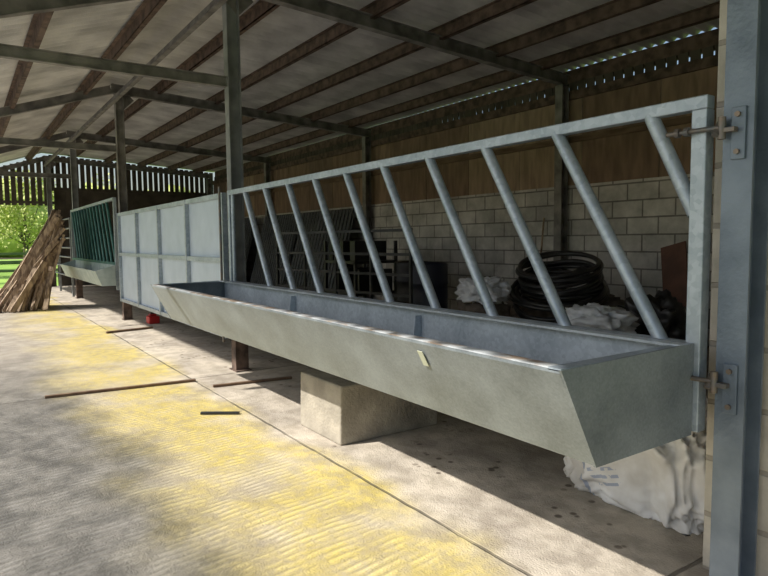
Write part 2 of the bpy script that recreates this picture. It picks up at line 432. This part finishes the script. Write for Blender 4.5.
g=empty('teal_feed_barrier')
c0,c1=-14.95,-10.1
b=B()
b.bar((c0,0,2.05),(c1,0,2.05),.05,.05,M_galv); b.bar((c0,0,.95),(c1,0,.95),.05,.05,M_green)
for x in(c0,c1): b.bar((x,0,.5),(x,0,2.07),.05,.05,M_galv,(0,1,0))
x=c0+.1
while x<c1-.5:
    b.tube((x,0,2.04),(x+.62,0,.95),.026,M_green,10); x+=.34
b.make('frame',g)
b=B(); b.prism([(-.03,.93),(-.03,.58),(-.25,.58),(-.35,.84),(-.34,.84),(-.24,.59),(-.04,.59),(-.04,.93)],c0+.5,c1,M_greent)
for xx in(c0+.5,c1): b.prism([(-.03,.93),(-.03,.58),(-.25,.58),(-.35,.84)],xx-.004,xx+.004,M_greent)
b.make('trough',g)
b=B()
for k in range(7):
    z=.5+1.4*k/6; b.tube((XE+.1,0,z),(-15.25,0,z),.02,M_postm,8)
for x in(XE+.1,-17.5,-15.25): b.bar((x,0,.03),(x,0,1.92),.05,.05,M_postm,(0,1,0))
b.make('tubular_gate')

# ---------------------------------------------------------------- floor objects
b=B(); b.prism([(-.26,0),(.54,0),(.54,.385),(-.25,.385)],-2.74,-2.17,M_conc)
o=b.make('concrete_block',None,.012)

b=B(); b.lump((-.55,.64,.225),(.38,.28,.28),M_sack,.16,2.0,140,96,True,.55,12,.18)
b.make('rubble_sack')

def stick(p,q,w=.035,h=.022,name='timber_batten',m=M_stick):
    b=B(); b.bar(p,q,h,w,m); b.make(name,None,.003)
stick((-4.70,-1.67,.013),(-4.57,-.43,.013))
stick((-4.23,-.38,.013),(-4.13,.35,.013))
b=B(); b.bar((-3.43,-.75,.01),(-3.26,-.51,.01),.018,.035,M_dark); b.make('rubber_strip',None,.004)
stick((-8.43,-.51,.016),(-8.57,.17,.016),.05,.03)
b=B(); b.box((-9.3,.25,0),(-9.1,.42,.12),M_red); b.box((-9.28,.28,.12),(-9.16,.39,.15),M_red); b.box((-9.23,.30,.15),(-9.19,.36,.18),M_dark); b.make('red_fuel_can',None,.015)

# timber pile: boards fanned, tops leaning in toward the barrier rail
b=B()
for k in range(80):
    t=random.random()
    p=V((-13.7+random.random()*1.3,-1.75+.95*t,.02))
    top=V((-13.5+random.random()*1.1,-.60+.12*random.random(),1.35+.65*random.random()))
    if random.random()<.3: top=p+(top-p)*random.uniform(.6,.85)
    b.bar(p,top,random.choice((.03,.022)),random.choice((.05,.08,.11)),M_woodp,(1,random.uniform(-.6,.6),0))
for k in range(12):
    y0=-2.05+k*.05; b.bar((-14.6+random.random()*.3,y0,.03+.03*(k%3)),(-12.5-random.random()*.5,y0+random.uniform(-.2,.25),.05+.03*(k%3)),.03,.1,M_woodp)
b.make('timber_pile')

# ---------------------------------------------------------------- interior clutter
b=B()
b.lump((-3.9,4.1,.26),(.95,.6,.34),M_hay,.35,2.5,40,24,True,.8,5)
b.make('rubble_heap')
def coil(c,R,turns,r,tilt,name,m,h=.05,seed=0):
    b=B(); pts=[]; K=int(turns*40); rot=Matrix.Rotation(tilt,3,'X')@Matrix.Rotation(tilt*.5,3,'Y')
    for i in range(K):
        t=2*math.pi*i/40
        rr=R*(1+.28*noise.noise(V((i*.045,seed,0))))
        p=V((math.cos(t)*rr+.05*math.sin(i*.013),math.sin(t)*rr,(i/K-.5)*h*turns+.12*noise.noise(V((i*.05,3,seed)))))
        pts.append(V(c)+rot@p)
    b.sweep(pts,r,m,8); return b
b=coil((-3.72,3.68,.84),.46,9,.028,.22,'',M_dark,.045,1); b2=coil((-3.65,3.55,.68),.52,5,.026,.35,'',M_dark,.04,5)
b.add(b2.v,b2.f,M_dark,True); b.make('pipe_coil')
b=B(); b.lump((-4.05,2.75,.72),(.30,.22,.15),M_bag,.25,3,48,30,False,.8,4,.25); b.lump((-4.1,2.8,.30),(.32,.28,.36),M_hay,.3,3,24,16,True,.8,4); b.make('plastic_feed_bag')
b=B(); b.lump((-2.5,2.75,.52),(.34,.22,.14),M_bag,.25,3,48,30,False,.8,9,.25); b.lump((-2.5,2.75,.21),(.34,.26,.26),M_hay,.3,3,24,16,True,.8,4); b.make('plastic_feed_bag')
b=B(); b.lump((-2.55,3.75,.30),(.34,.3,.37),M_dark,.4,3,48,30,True,.8,14,.2); b.make('black_tarpaulin')
b=B(); b.bar((-2.72,4.55,.01),(-3.05,4.93,1.22),.022,.32,M_redwood,(0,1,0)); b.make('leaning_board')
b=B(); b.tube((-5.1,4.8,.02),(-5.2,5.08,1.62),.014,M_woodp,8); b.bar((-5.35,4.8,.05),(-4.95,4.8,.05),.07,.06,M_stick); b.make('broom')
def drum(x,y,name,r=.29,h=.88,m=M_dark):
    b=B(); n=28
    pr=[(0,0),(r*.95,0),(r,.03),(r,h*.3),(r*1.03,h*.32),(r,h*.34),(r,h*.64),(r*1.03,h*.66),(r,h*.68),(r,h-.03),(r*.95,h),(r*.9,h-.02),(0,h-.02)]
    vs=[];fs=[]
    for rr,z in pr:
        for i in range(n): vs.append((x+rr*math.cos(2*math.pi*i/n),y+rr*math.sin(2*math.pi*i/n),z))
    for k in range(len(pr)-1):
        for i in range(n): fs.append((k*n+i,k*n+(i+1)%n,(k+1)*n+(i+1)%n,(k+1)*n+i))
    b.add(vs,fs,m,True); b.make(name)
M_blue=mat('dark_blue_plastic',(.015,.02,.04),.4)
drum(-6.5,3.9,'plastic_drum',.30,.95,M_blue); drum(-7.2,4.1,'plastic_drum',.30,.95)
b=B()
b.box((-9.0,3.4,.35),(-7.9,4.3,.40),M_dark); b.box((-9.0,3.4,.9),(-7.9,4.3,.95),M_dark)
for xx in(-9,-7.95):
    for yy in(3.4,4.25): b.box((xx,yy,0),(xx+.05,yy+.05,1.3),M_dark)
for k in range(6): b.box((-8.95+k*.18,3.5,.40 if k%2 else .95),(-8.83+k*.18,4.2,.8 if k%2 else 1.3),M_dark)
b.make('storage_rack')
M_steelsheet=mat('dark_sheet',(.04,.045,.05),.5,.3,(.08,.085,.09),3)
for k,(xa,xb) in enumerate(((-12.6,-10.2),(-14.9,-12.8),(-18.2,-15.6))):
    b=B()
    for i in range(16):
        x=xa+(xb-xa)*i/16; b.bar((x,4.3,.01),(x,4.85,2.0),.012,(xb-xa)/16*.7,M_steelsheet,(0,1,0)); b.bar((x+(xb-xa)/32,4.33,.01),(x+(xb-xa)/32,4.88,2.0),.012,(xb-xa)/16*.6,M_steelsheet,(0,1,0))
    b.make('corrugated_sheet_stack')
b=B()
for z in(.2,.5,.8,1.1,1.45): b.bar((-9.3,2.6,z),(-5.9,3.1,z),.04,.03,M_steelsheet)
for f in(0,.25,.5,.75,1): b.bar((-9.3+3.4*f,2.6+.5*f,0),(-9.3+3.4*f,2.6+.5*f,1.48),.04,.04,M_steelsheet,(0,1,0))
b.make('sheep_hurdle')

# ---------------------------------------------------------------- outside
b=B()
for k in range(8):
    y=-12+k*2.0; b.box((-27.05,y-.05,-.2),(-26.95,y+.05,1.05),M_fence)
for z in(.25,.6,.92): b.box((-27.1,-13,z-.05),(-27.05,4,z+.05),M_fence)
b.make('rail_fence')
def tree(x,y,h,R,name='hawthorn_tree',n=2600):
    b=B(); b.tube((x,y,-.203),(x+.1,y,h*.5),.16,M_bark,8,.08)
    cs=[]
    for k in range(14):
        a=random.random()*6.28; rr=R*random.random()**.5*.8; c=V((x+rr*math.cos(a),y+rr*math.sin(a),h*(.28+.6*random.random())))
        cs.append((c,R*.45)); b.tube((x,y,h*.25),c,.04,M_bark,5,.01)
    vs=[];fs=[]
    for k in range(n):
        c,r=random.choice(cs); d=V((random.gauss(0,1),random.gauss(0,1),random.gauss(0,1))); d=d.normalized()*r*random.random()**.4
        p=c+d; u=V((random.gauss(0,1),random.gauss(0,1),random.gauss(0,1))).normalized(); w=u.orthogonal().normalized(); s_=.07+.06*random.random()
        if p.z<0: p.z=.1
        o=len(vs); vs+=[p-u*s_,p+w*s_*.6,p+u*s_,p-w*s_*.6]; fs.append((o,o+1,o+2,o+3))
    b.add(vs,fs,M_leaf); b.make(name)
tree(-33,-3.2,4.6,2.0); tree(-36,-7.5,5.5,2.6); tree(-38,.8,5,2.4); tree(-41,-4.5,6,2.8)
tree(-46,-10,6.5,3.2); tree(-44,4.5,6,3.0)
b=B()
for k in range(14): b.lump((-56,-40+k*6,2.8),(3,4,3.2),M_leaf,.4,3,20,12,True,1,k)
b.make('hedgerow')

# ---------------------------------------------------------------- light
w=bpy.data.worlds.new('World'); scn.world=w; w.use_nodes=True
N=w.node_tree.nodes; L=w.node_tree.links
sky=N.new('ShaderNodeTexSky'); sky.sky_type='NISHITA'; sky.sun_disc=False
sky.sun_elevation=math.radians(46); sky.sun_rotation=math.radians(200)
sky.air_density=1.2; sky.dust_density=2.5
bg=N['Background']; L.new(sky.outputs[0],bg.inputs[0]); bg.inputs[1].default_value=.14
sd=bpy.data.lights.new('sun','SUN'); sd.energy=6.8; sd.angle=math.radians(.9); sd.color=(1,.95,.87)
so=bpy.data.objects.new('sun',sd); scn.collection.objects.link(so)
dirv=V((.22,.72,-.75)); so.rotation_euler=dirv.to_track_quat('-Z','Y').to_euler()
so.location=(-5,-8,9)

# ---------------------------------------------------------------- camera
cd=bpy.data.cameras.new('camera'); cam=bpy.data.objects.new('camera',cd); scn.collection.objects.link(cam)
cd.sensor_fit='HORIZONTAL'; cd.sensor_width=36; cd.lens=620/768*36; cd.clip_start=.05; cd.clip_end=300
th=math.radians(34.3); pt=math.radians(4.4); rl=math.radians(.55)
f=V((-math.cos(th)*math.cos(pt),math.sin(th)*math.cos(pt),-math.sin(pt)))
r=f.cross(V((0,0,1))).normalized(); u=r.cross(f)
r2=r*math.cos(rl)-u*math.sin(rl); u2=r2.cross(f)
mm=Matrix((r2,u2,-f)).transposed().to_4x4(); mm.translation=V((1.185,-2.2,1.307)); cam.matrix_world=mm
scn.camera=cam
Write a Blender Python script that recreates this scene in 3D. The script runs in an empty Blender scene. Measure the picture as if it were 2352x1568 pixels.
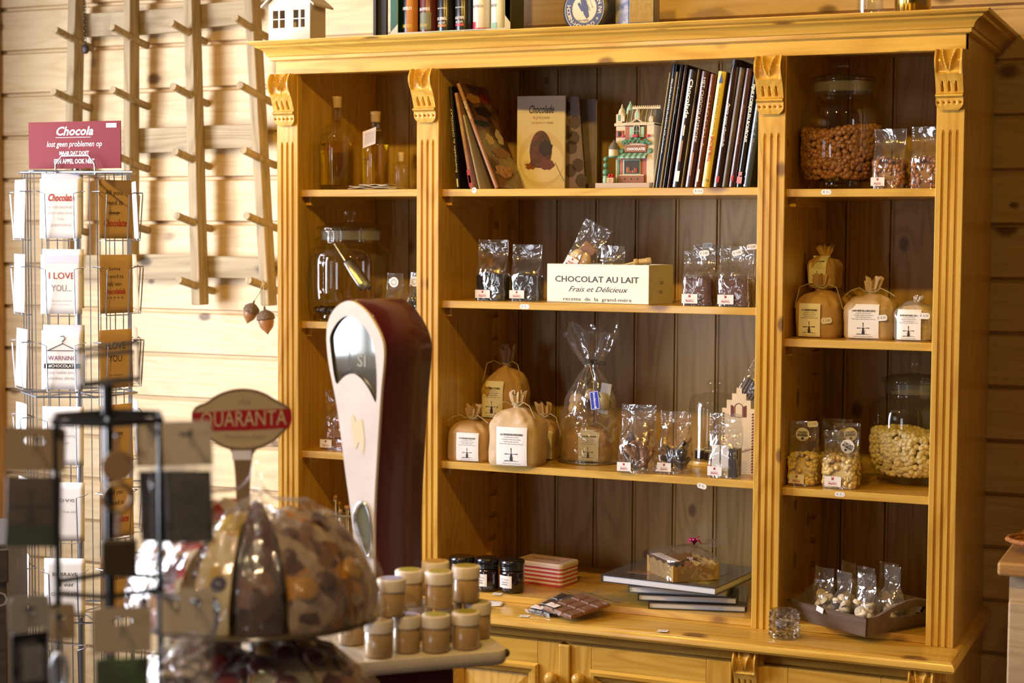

_Task statement_: Show every line where the string "Write" appears.

_Complete answer_:
Write part 2 of the bpy script that recreates this picture. It picks up at line 432. This part finishes the script. Write for Blender 4.5.
Write a Blender Python script that recreates this scene in 3D. The script runs in an empty Blender scene. Measure the picture as if it were 2352x1568 pixels.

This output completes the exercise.